OpenDCRE may be customized in a variety of ways, most commonly through the OpenDCRE configuration file, but also through supporting configurations (e.g. Nginx configurations).

Configuration Options

OpenDCRE configurations are made up of two files – default configurations, and override configurations. As the name suggests, the default configurations are what come pre-built into OpenDCRE and what OpenDCRE will fall back to if no override is specified. The default configurations can be found at /opendcre/default/default.json in the OpenDCRE container.

{
  "scan_cache_file": "/tmp/opendcre/cache.json",
  "cache_timeout": 600,
  "cache_threshold": 500,

  "devices": {
    "ipmi": {
      "from_config": "bmc_config.json"
    }
  }
}

The override configurations are user-specified at run time. These configurations can be mounted into the container as a volume at /opendcre/override/config.json. The configuration override file can be any JSON file with “config” in the filename. Of course, configurations do not need to be volume-mounted into the container, though it is convenient in various situations. In cases where it is easier to just replace the default configuration altogether, do so and rebuild the OpenDCRE docker image (see Building from Source).

As an example, if we wanted to override the cache_timeout configuration, we could mount in config.json which contains:

{
  "cache_timeout": 1000
}

In this case, the default values will be used for everything but cache_timeout.

Below are descriptions for each of the supported configuration file fields.

scan_cache_file:
 The path and filename of the file used to cache OpenDCRE data, such as board records used by the “scan” command. The default value of “/tmp/opendcre/cache.json” typically is suitable and does not need to be changed.
cache_timeout:The scan cache’s time-to-live, in seconds, after which cache records will be invalidated.
cache_threshold:
 The maximum number of entries to store in the scan cache.
devices:The devices parameter is used to describe the various bus types and devices available to OpenDCRE. It accepts keys of “plc” (PLC Device), “ipmi” (IPMI Device), and “redfish” (Redfish Device), though none are required. See the linked sections for each devicebus type for examples of the configuration for each.

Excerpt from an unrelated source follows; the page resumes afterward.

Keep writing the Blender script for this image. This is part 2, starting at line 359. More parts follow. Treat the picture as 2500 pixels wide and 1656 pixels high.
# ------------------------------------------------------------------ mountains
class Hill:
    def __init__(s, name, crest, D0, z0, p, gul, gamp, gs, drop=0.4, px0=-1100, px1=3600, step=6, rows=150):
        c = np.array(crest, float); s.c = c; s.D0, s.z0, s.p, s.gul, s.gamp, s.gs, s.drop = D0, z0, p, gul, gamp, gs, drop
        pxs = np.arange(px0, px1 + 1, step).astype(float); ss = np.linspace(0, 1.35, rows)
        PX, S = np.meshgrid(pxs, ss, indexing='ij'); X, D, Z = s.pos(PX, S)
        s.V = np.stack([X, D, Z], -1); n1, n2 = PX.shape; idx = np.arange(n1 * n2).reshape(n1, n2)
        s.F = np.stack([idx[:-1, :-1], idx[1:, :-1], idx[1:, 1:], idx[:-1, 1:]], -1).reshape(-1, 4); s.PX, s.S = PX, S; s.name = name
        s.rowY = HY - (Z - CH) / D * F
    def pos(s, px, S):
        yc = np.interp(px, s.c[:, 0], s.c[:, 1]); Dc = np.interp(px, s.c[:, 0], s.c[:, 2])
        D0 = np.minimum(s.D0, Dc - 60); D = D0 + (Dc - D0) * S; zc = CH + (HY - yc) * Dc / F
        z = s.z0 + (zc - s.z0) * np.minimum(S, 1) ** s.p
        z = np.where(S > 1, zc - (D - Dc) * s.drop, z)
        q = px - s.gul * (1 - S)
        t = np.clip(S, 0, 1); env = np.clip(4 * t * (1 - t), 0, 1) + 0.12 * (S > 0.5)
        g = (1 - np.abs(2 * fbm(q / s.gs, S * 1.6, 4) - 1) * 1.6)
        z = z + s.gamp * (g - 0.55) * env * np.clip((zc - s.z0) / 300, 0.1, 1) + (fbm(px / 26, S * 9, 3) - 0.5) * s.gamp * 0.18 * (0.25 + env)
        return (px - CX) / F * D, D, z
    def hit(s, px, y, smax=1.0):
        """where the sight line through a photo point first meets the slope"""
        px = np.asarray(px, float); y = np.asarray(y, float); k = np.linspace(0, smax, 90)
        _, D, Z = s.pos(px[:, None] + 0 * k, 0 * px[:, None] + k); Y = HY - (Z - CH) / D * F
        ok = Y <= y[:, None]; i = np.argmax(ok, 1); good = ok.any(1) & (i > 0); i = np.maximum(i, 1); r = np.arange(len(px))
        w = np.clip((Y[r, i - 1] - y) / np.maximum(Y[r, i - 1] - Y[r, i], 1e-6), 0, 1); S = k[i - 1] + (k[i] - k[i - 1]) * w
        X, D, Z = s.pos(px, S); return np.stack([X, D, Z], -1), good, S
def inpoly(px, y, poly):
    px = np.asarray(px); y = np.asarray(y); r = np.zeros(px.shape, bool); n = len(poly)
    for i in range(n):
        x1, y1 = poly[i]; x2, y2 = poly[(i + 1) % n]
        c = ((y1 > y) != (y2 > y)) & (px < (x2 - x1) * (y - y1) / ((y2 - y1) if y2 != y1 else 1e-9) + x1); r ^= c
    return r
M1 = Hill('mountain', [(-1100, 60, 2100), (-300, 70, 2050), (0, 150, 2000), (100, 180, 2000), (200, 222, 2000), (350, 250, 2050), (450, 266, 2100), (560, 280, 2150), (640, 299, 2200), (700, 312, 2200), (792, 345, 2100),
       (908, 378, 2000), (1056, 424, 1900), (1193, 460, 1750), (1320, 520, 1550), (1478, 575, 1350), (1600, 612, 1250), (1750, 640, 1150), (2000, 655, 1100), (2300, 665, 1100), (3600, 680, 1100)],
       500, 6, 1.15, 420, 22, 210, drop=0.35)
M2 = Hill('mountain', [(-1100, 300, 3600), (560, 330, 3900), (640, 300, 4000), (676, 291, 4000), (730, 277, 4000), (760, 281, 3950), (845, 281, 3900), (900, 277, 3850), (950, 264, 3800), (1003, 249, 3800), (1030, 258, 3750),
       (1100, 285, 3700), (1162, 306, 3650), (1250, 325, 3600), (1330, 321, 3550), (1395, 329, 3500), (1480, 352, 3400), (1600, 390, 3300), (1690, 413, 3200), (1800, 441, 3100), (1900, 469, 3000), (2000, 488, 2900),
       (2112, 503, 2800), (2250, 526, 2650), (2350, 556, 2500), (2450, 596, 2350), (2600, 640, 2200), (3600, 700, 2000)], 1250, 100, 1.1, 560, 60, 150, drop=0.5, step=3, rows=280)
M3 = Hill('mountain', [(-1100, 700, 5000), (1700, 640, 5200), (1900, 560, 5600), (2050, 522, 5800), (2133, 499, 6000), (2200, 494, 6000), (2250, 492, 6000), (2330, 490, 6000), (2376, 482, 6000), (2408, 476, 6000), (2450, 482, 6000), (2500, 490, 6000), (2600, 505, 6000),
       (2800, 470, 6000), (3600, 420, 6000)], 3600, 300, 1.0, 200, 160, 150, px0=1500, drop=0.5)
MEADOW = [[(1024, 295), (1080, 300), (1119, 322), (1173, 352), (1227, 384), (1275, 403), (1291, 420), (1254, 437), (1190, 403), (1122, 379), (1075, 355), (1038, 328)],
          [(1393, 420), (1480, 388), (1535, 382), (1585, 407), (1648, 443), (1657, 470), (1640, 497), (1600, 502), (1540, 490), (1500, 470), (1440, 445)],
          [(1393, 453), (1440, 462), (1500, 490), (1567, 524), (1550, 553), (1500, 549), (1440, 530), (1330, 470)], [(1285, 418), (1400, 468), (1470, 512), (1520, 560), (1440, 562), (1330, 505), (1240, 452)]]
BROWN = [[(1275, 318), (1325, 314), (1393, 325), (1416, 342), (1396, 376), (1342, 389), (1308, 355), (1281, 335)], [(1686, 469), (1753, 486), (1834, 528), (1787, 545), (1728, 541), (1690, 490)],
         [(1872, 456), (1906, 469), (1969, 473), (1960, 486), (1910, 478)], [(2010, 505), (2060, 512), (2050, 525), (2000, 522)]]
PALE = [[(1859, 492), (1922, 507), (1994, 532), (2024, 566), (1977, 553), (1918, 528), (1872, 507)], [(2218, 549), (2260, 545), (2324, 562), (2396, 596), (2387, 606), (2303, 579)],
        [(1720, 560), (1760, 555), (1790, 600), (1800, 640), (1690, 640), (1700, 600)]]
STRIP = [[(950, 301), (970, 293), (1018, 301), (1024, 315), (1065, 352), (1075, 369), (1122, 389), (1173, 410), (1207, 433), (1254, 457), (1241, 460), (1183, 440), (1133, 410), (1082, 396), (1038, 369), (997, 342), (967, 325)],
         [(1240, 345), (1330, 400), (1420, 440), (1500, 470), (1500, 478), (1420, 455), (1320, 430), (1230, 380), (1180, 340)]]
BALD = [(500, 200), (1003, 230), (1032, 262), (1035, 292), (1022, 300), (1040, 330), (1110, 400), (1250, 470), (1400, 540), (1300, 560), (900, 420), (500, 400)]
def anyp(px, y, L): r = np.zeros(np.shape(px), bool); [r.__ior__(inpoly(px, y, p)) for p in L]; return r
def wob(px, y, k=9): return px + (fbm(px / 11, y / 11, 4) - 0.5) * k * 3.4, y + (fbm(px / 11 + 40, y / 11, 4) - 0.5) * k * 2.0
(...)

Continuing with the example above, we can see how actual devices are configured within the referenced IPMI config file, bmc_config.json:

{
  "racks": [
    {
      "rack_id": "rack_1",
      "bmcs": [
        {
          "bmc_ip": "192.168.1.110",
          "username": "ADMIN",
          "password": "ADMIN"
        },
        {
          "bmc_ip": "192.168.1.111",
          "bmc_port": 622,
          "username": "ADMIN",
          "password": "ADMIN",
          "hostnames": ["atom"],
          "ip_addresses": ["192.169.1.111"]
        }
      ]
    }
  ]
}

Here, we are configuring two BMCs, both on a single rack – “rack_1”. The first BMC is at IP 192.168.1.110 with username ADMIN and password ADMIN. No port is specified, so it uses the default port of 623. The second BMC is at IP 192.168.1.111 with username ADMIN and password ADMIN. It has a non-standard port specified which will be used to communicate with that BMC.

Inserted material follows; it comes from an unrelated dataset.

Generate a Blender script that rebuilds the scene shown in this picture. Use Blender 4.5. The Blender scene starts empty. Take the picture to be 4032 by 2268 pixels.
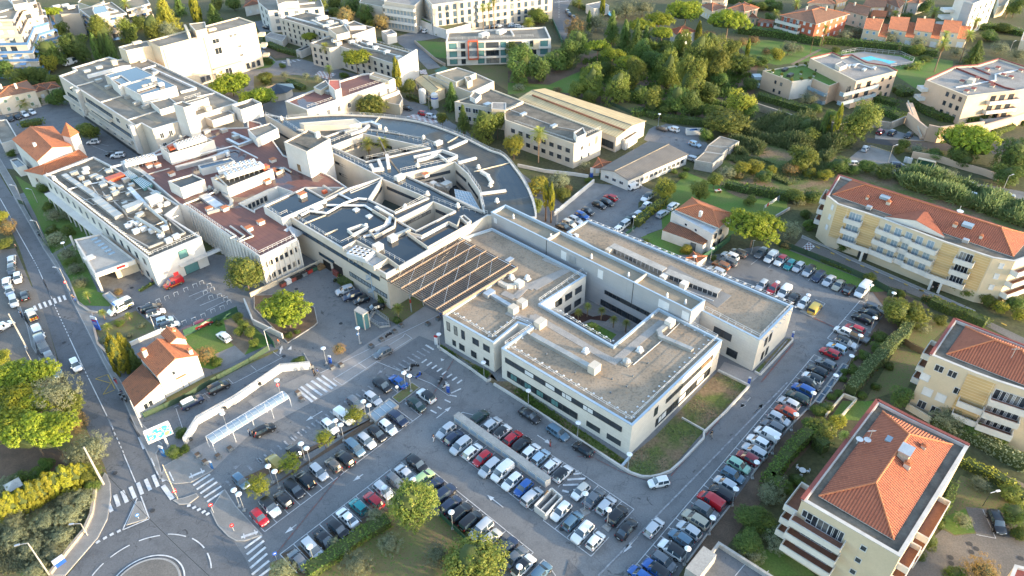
# names of materials and parts used again and again
Qa,Qb,Qc,Qd,Qe,Qf,Qg,Qh,Qi,Qj,Qk,Ql,Qm,Qn,Qo,Qp,Qq,Qr,Qs,Qt,Qu,Qv,Qw,Qx,Qy,Qz,Q0,Q1,Q2,Q3,Q4,Q5,Q6,Q7,Q8,Q9,Za,Zb,Zc,Zd,Ze,Zf,Zg,Zh,Zi,Zj,Zk,Zl,Zm,Zn,Zo,Zp,Zq,Zr,Zs,Zt,Zu,Zv,Zw,Zx,Zy,Zz,Z0,Z1,Z2,Z3,Z4,Z5,Z6,Z7,Z8,Z9,Ja,Jb,Jc,Jd,Je,Jf,Jg='white_wall white_metal warm_white_wall cream_wall concrete cap_white glass_dark roof_box pavement roof_dirty duct_metal roof_grey roof_tan lawn_dry tile_orange tile_brown core_dark dark_metal cap_red street_lamp gravel_pale glass_pale plastic_black membrane_dark asphalt pale_yellow_wall peach_wall sign_blue glass_blue blue_panel sign_red glass_green building shutter_white plastic_grey tile_old cap_blue tile_red apartments grey_wall green_metal orange_paint cypress rooflight rough_grass rail_metal band_yellow leaf_dark leaf_olive leaf_hedge side_window number_plate conifer air_conditioner balcony clad_panel tarmac_brown awning_blue cloth_white yellow_paint core_olive rear_window sapling chimney air_handler asphalt_road trunk_pale awning_pale membrane_wet leaf_reed windscreen headlight tail_light wheel_arch inner_foliage parapet railing hospital goldtree'.split()
import bpy,bmesh,math,random
from mathutils import Vector,Matrix,Euler
from mathutils.geometry import tessellate_polygon
import numpy as np
random.seed(7)
SC=bpy.context.scene
COL=SC.collection
FPX,PITCH,ROLL,CAMH=2872.0,math.radians(36.43),math.radians(-0.714),100.0
_fw=np.array([0,math.cos(PITCH),-math.sin(PITCH)]);_rt=np.array([1.0,0,0]);_up=np.cross(_rt,_fw)
_c,_s=math.cos(ROLL),math.sin(ROLL)
_ra=_c*_rt+_s*_up;_rb=-_s*_rt+_c*_up
TX={'1':0,'2':1000,'3':2000,'4':2932};TY={'A':0,'B':550,'C':1100,'D':1648}
KT=1100/2571
def src(t,x,y):
 if t=='F':return x*1.5652,y*1.5652
 return TX[t[1]]+x*KT,TY[t[0]]+y*KT
def ray(sx,sy,z):
 d=_ra*(sx-2016)/FPX-_rb*(sy-1134)/FPX+_fw
 k=(z-CAMH)/d[2]
 return(d[0]*k,d[1]*k)
def G(t,x,y,z=0.0):
 return ray(*src(t,x,y),z)
def PX(s):
 out=[];t=None
 for w in s.split():
  if ','in w:
   a,b=w.split(',');out.append((t,float(a),float(b)))
  else:t=w
 return out
def P(s,z=0.0):
 return[G(*q,z)for q in PX(s)]
UA=math.radians(46.9);UB=math.radians(-43.1)
DA=(math.cos(UA),math.sin(UA));DB=(math.cos(UB),math.sin(UB))
MATS={}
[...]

See the IPMI Device section for greater detail on these configuration options.

Port

By default, OpenDCRE listens on port 5000. To change the port OpenDCRE listens on, edit the opendcre_nginx.conf file, and the port exposed in the Dockerfile, then rebuild the OpenDCRE docker image (see Building from Source).

server {
    listen 5000;
    server_name localhost;
    charset utf-8;
    access_log /logs/opendcre.net_access.log;
    error_log /logs/opendcre.net_error.log;

    location / {
        add_header 'Access-Control-Allow-Origin' '*';
        uwsgi_pass unix://var/uwsgi/opendcre.sock;
        include /etc/nginx/uwsgi_params;
    }
}

TLS/SSL

TLS/SSL certificates may be added to OpenDCRE via Nginx configuration. Refer to the Nginx documentation for instructions on how to enable TLS.

Authentication

As OpenDCRE uses Nginx as its reverse proxy, authentication may be enabled via Nginx configuration – see the Nginx documentation for instructions on how to enable authentication.